Therefore, Ellison continued, it is baffling that the House panel chose to cut U.S. financial support for missile defense programs.

"In this current threat environment as well as the endorsement of the 26 countries in NATO for the deployment of missile defense in Europe, the United States House of Representatives Armed Services Committee (HASC) is cutting $719 million from the Department of Defense’s request for Missile Defense and withdrawing authorization for funding of the European Missile Defense site in 2009," he noted.

"This is in direct contrast to the [Senate Armed Services Committee], which earlier this month authorized full funding of the European Missile Defense site."

Ellison questioned why the House lawmakers oppose missile defense programs, since they are merely defenses against enemy predations, rather than being offensive systems.

"Missile defense is one of the few weapon systems in the … Department of Defense budget that is developed not to kill, injure or harm human life," Ellison observed.

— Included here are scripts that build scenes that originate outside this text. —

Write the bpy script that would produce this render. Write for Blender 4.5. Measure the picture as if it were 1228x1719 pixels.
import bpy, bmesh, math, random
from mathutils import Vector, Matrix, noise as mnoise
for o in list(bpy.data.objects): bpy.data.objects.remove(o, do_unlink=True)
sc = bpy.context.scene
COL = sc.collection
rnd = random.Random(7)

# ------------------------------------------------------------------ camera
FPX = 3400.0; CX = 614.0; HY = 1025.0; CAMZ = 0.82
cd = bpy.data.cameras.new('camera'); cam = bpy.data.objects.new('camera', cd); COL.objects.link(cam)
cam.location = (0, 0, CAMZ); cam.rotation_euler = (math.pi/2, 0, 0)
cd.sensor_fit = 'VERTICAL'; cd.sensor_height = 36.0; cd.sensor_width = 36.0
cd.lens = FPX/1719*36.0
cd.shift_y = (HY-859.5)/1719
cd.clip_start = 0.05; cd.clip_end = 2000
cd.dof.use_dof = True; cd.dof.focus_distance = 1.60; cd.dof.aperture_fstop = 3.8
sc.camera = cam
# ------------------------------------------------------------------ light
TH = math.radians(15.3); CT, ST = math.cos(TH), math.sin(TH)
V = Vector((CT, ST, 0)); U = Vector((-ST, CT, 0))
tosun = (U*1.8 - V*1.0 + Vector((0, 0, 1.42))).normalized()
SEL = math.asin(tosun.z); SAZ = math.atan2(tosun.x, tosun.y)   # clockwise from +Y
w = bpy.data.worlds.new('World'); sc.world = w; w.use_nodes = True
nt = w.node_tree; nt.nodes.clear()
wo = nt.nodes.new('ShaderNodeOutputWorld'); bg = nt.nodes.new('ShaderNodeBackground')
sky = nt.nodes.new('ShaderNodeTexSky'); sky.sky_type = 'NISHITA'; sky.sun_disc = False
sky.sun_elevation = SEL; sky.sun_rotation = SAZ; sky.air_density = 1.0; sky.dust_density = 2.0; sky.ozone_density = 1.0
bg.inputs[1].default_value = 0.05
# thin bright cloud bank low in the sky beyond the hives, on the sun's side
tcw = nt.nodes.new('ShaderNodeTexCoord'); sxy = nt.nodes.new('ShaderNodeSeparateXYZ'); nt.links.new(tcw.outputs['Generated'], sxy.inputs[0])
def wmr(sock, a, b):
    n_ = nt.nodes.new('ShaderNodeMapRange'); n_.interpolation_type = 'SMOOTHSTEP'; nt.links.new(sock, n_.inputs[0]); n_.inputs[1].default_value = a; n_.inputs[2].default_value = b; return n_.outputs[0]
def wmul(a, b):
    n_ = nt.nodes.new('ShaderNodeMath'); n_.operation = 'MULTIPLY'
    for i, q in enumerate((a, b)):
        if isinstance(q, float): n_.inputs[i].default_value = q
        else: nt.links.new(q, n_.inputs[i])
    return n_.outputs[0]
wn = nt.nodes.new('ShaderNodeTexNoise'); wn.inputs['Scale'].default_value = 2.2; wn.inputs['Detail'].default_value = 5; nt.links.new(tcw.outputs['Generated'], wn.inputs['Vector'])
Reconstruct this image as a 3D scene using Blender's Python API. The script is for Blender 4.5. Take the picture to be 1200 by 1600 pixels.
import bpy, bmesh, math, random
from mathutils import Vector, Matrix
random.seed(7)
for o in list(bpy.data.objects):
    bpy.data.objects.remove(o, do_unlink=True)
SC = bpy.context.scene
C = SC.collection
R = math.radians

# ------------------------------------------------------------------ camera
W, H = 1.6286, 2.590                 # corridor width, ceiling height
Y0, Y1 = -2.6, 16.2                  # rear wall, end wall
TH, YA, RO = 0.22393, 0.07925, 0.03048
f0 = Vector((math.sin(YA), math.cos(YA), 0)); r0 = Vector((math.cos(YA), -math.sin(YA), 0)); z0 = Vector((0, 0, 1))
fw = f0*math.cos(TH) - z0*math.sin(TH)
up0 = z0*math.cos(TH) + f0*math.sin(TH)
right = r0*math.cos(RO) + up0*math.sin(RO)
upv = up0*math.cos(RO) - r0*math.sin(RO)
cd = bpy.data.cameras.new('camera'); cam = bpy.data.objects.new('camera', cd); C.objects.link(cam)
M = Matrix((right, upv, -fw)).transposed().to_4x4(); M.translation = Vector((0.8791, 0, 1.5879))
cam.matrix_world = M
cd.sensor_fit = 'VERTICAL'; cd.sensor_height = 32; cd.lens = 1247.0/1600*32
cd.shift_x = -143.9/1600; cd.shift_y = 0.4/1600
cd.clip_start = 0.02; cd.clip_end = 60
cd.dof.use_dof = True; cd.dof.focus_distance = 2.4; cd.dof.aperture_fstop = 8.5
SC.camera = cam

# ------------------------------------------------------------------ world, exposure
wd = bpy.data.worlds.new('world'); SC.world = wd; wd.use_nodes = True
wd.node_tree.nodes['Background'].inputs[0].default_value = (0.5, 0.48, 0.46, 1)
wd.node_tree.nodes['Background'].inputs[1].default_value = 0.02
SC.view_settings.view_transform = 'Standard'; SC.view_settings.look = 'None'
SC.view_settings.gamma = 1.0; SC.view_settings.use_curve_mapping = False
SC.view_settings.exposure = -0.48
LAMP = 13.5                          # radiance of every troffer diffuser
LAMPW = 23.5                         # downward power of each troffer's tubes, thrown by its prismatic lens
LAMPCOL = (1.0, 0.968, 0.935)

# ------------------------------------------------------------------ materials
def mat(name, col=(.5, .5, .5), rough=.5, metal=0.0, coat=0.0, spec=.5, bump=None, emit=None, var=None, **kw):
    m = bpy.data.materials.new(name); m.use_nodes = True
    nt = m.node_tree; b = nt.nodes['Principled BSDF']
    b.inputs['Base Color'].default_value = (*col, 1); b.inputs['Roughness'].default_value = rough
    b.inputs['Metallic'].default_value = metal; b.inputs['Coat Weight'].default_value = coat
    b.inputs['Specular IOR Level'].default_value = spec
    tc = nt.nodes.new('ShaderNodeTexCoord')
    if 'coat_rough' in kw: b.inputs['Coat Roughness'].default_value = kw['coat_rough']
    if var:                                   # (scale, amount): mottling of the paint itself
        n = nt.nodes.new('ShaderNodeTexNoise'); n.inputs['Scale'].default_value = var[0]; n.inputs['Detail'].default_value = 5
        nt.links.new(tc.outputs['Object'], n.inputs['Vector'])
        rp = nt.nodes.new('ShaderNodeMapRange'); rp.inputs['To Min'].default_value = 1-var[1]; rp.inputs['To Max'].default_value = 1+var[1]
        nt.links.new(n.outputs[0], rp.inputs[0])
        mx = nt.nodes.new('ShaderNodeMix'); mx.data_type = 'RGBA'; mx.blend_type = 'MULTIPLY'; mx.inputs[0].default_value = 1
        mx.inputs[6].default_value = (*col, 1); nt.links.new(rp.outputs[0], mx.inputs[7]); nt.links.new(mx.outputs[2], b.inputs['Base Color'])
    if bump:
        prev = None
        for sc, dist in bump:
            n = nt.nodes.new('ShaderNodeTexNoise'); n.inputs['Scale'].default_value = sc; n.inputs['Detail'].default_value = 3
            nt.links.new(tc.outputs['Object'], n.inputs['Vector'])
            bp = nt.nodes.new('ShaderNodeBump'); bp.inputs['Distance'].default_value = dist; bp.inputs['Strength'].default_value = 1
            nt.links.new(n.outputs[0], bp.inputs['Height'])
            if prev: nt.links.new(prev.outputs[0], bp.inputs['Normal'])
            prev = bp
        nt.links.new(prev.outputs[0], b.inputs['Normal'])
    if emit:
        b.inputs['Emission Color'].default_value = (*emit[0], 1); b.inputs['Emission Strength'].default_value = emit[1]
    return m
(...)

"At 1.8 percent of the Department of Defense budget, missile defense protects, reduces threats and stabilizes crisis regions, allowing our country to have other options rather than military action or war."

The funding cuts are especially puzzling, given that missile defense works, Ellison stated. "This has been proven by the recent satellite shoot-down in February and the recent testing successes of the U.S. missile defense systems, which have had 26 out of 27 successful intercepts since September of 2005," he asserted.